映画に携わる仕事の人たちもみんな夢を持っていた。
お笑い芸人、漫画家、夢を叶えた人たちもいる。

「なんでしのちゃん(私)は上京してきたの?(特別な夢もないくせにという皮肉)」
と聞かれると私はへらへらと笑ってなんでだろうね〜と愛想良くする処世術が身についた。

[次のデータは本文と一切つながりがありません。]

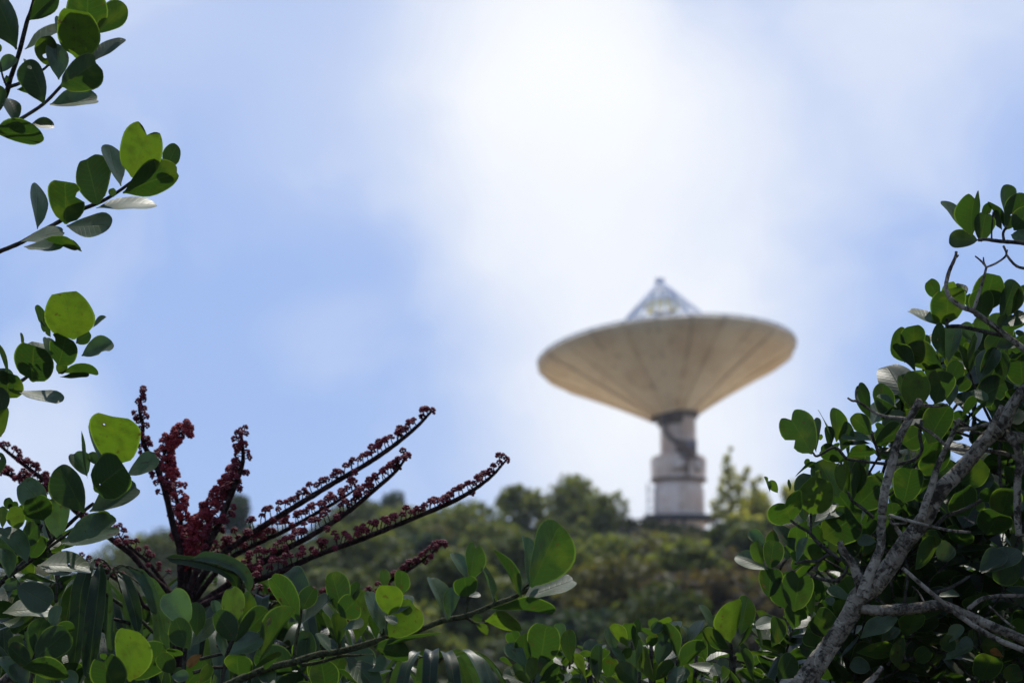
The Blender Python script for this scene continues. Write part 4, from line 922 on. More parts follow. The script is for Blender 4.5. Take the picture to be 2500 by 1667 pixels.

北海道から夢もなく上京するのはそんなにいけないことなのか?


大学の卒業の時期に差し掛かり、みんな就職が決まったりしていく中
私はまだのらりくらりと暮らしていた。
お金にはそれほど困らず食べるものにも困らず困ったら日払いのパチンコ屋の仕事を追加して、六本木のクラブでも働いた。

多いときで5つ掛け持ちしながら日常は回っていた。


ある日映画関係の職場でとんでもないイケメンをみつけた。
超タイプだった。
イケメンの名札をチェックしてそこから仲良くなるためにどうするか考えた。
相手も私のことをちょっと小さくて可愛いやつ(ちいかわ的な)と思ったのだろうからすぐに飲み会が開かれ、仲良くなるきっかけが出来た。


恋をした。

彼は宮野くんと言って櫻井翔に似ているけれどイケメンだということを自覚してるのかしてないのか天然ボケなところがある。
そこもまたいいところではある。


ある日なんでかわからないけれど
確かに両思いになりかけて宮野くんの家に泊まることになった。
中目黒の宮野くんの家に行ってこういう本が好きだと建築の本や画集をみた。

泊まった夜はドキドキするねーと言って眠れなくて2人で朝まで話した。


そのままなにもせず解散して
数日たった頃宮野くんから
「しのちゃんのことは好きだけどもっとずっと前から憧れの人がいるから付き合えない」
と連絡が来た


私はひとしきり泣いたような気もするし、泣かなかったようもする。
職場の同僚に宮野くんにふられたことを話して少し励ましてもらったが
実はその同僚が宮野くんに私の悪口を吹き込んでいたことがのちに判明した。

その同僚にも腹は立ったがそれを鵜呑みにする宮野くんも宮野くんで私の外見だけしか興味がなかったんだなと思った。
私の恋はすぐに終わった。

東京にいた頃は、親戚の家が豪邸紹介のテレビにでるようなお金持ちという上流社会の中で、お下がりのCHANELのbagを持ち、良い服を着て(借金はあるが)、大して興味のないBVLGARIなんかの展示会にも行って宝石を買ってもらったりしていた。
親戚も私にブラックカードを渡してくれた。
ブラックカードの意味なんてわかってやいないのに。

お金持ちがいいか悪いかで言うと善し悪しがあって
おじいちゃまが亡くなった時は壮絶な土地争いが起こった。
車のボンネットは割られるし、常に誰かに尾行されているのでタクシーにすぐにのるのうに、1人では出歩かないようにした。
あのだれかにつけられてる感じは後にも先にもそう経験することでは無いので怖かった。
お金目当ての人もよくよってきた。

何が言いたいかと言うと何事もほとほどがいいということ。
それから、北海道の田舎に帰ってきたら誰も彼もが優しくみえたということ。

上流階級の暮らしよりもささやかな幸せの方が私には合っているということ。

私の周りにいる誰かが健康であり
優しくもあり
子供が元気に健やかに。
私の今の願いはそんなところだ。